* Stated problem
Repeat every line, exactly, from the very first through the one where "rng = np.random.default_rng(7)" appears. Add nothing else.

** Begin **

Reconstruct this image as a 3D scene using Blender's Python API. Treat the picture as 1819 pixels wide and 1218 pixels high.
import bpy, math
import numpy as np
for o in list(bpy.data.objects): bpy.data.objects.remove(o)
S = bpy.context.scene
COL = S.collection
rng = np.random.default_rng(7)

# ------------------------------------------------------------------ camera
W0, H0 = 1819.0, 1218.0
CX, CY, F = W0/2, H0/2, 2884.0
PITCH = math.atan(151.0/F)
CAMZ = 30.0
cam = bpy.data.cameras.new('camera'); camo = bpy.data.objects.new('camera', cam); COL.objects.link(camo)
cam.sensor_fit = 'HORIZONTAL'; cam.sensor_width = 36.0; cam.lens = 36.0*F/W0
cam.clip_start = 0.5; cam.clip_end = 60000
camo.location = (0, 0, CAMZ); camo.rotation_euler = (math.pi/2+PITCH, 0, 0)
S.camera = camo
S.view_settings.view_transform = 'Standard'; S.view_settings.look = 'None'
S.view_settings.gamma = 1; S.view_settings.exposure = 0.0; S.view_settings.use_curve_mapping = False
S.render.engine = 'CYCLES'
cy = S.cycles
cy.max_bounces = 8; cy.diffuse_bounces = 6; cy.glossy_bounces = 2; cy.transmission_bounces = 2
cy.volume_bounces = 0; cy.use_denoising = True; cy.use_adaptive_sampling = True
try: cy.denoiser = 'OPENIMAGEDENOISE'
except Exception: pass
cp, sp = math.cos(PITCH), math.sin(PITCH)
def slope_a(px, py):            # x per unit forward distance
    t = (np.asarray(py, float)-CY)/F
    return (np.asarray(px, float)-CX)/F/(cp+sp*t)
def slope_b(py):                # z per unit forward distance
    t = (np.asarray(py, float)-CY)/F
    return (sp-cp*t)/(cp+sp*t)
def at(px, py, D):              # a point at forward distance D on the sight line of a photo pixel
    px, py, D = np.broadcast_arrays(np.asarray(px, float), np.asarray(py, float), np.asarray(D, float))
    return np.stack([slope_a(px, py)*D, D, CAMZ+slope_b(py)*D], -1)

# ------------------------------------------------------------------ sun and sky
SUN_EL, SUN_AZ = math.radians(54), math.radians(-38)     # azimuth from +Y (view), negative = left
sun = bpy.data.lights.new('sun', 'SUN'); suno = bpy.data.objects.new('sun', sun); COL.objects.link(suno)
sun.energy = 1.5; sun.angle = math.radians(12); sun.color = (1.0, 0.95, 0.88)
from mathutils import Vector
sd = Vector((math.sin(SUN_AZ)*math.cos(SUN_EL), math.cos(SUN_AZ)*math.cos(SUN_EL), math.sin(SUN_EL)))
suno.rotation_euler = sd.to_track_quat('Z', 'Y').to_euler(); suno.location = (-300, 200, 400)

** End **

* Correct response
Reconstruct this image as a 3D scene using Blender's Python API. Treat the picture as 1819 pixels wide and 1218 pixels high.
import bpy, math
import numpy as np
for o in list(bpy.data.objects): bpy.data.objects.remove(o)
S = bpy.context.scene
COL = S.collection
rng = np.random.default_rng(7)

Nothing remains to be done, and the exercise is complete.